Tuesday, November 13, 2012

self? or others?

exclusive?

simultaneous?

we are often in a bind as to primacy between the two. no? i suspect this conflict is gender- and culture-biased. meaning, seemingly more women find themselves in almost-daily conflict regarding this choice: me or other? also, communitarian societies seem to - while not exhibiting conflict - posit the individual against the social or community good.

and so, the cavalcade of diatribes and epithets directed toward one who chooses self over others goes something like this (i've heard enough, i ought to know): selfish, individualistic, egotistical, egocentric, immature, opportunistic, unevolved. any others?

on the other hand, always - or preponderantly - operating from a place of others-first means what with respect to you? in a utopic society, others care for each other. in such a society, it follows that if i care for the others, the others will (take) care (of) for me.

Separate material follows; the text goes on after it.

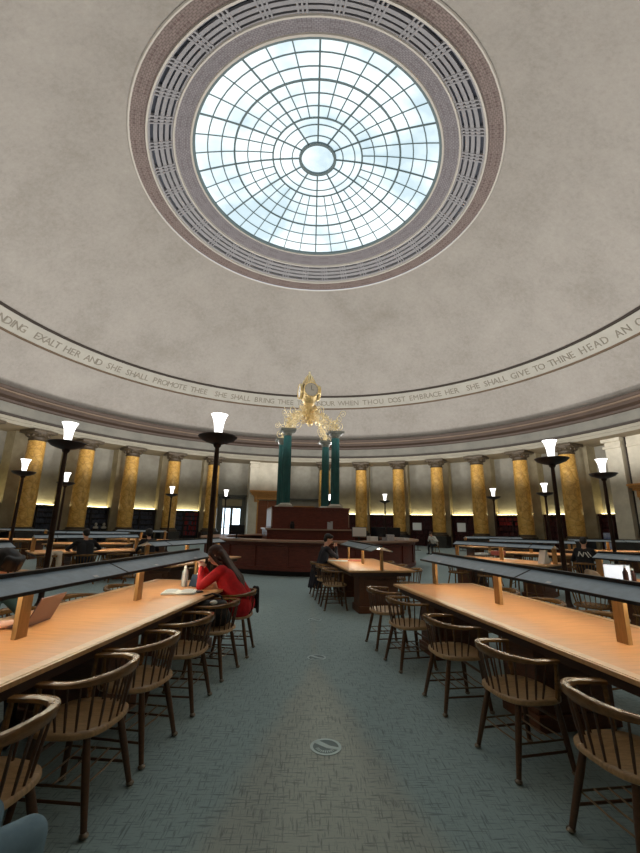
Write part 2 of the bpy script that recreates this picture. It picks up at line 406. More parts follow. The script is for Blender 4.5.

i have rarely seen this work beautifully. or effortlessly. or altruistically.

i suggest we revisit the altruistic social psych experiments of the 60s to see how things turned out; in sum, they turned out not so favorable for community. also, we might do well to revisit jung's gender polarities, which he placed on a spectrum of care and self-efficacy; male and female, the fulcrum of which is superlative evolution, i.e., androgyny.

"horrid word or concept," you might say to yourself. bah! androgyny. really? do women not like to bang nails into walls? or lift weights at the gym? have i only imagined seeing a man stand in front of an overwhelming array of flowers looking for the perfect bloom for his beloved?

since when does poetry or wine or strength or finesse have a gender?

if i am strong and compassionate and look after myself, am i not in a better capacity to care for others?

i think yes.

i choose myself. first and foremost. and then come the others.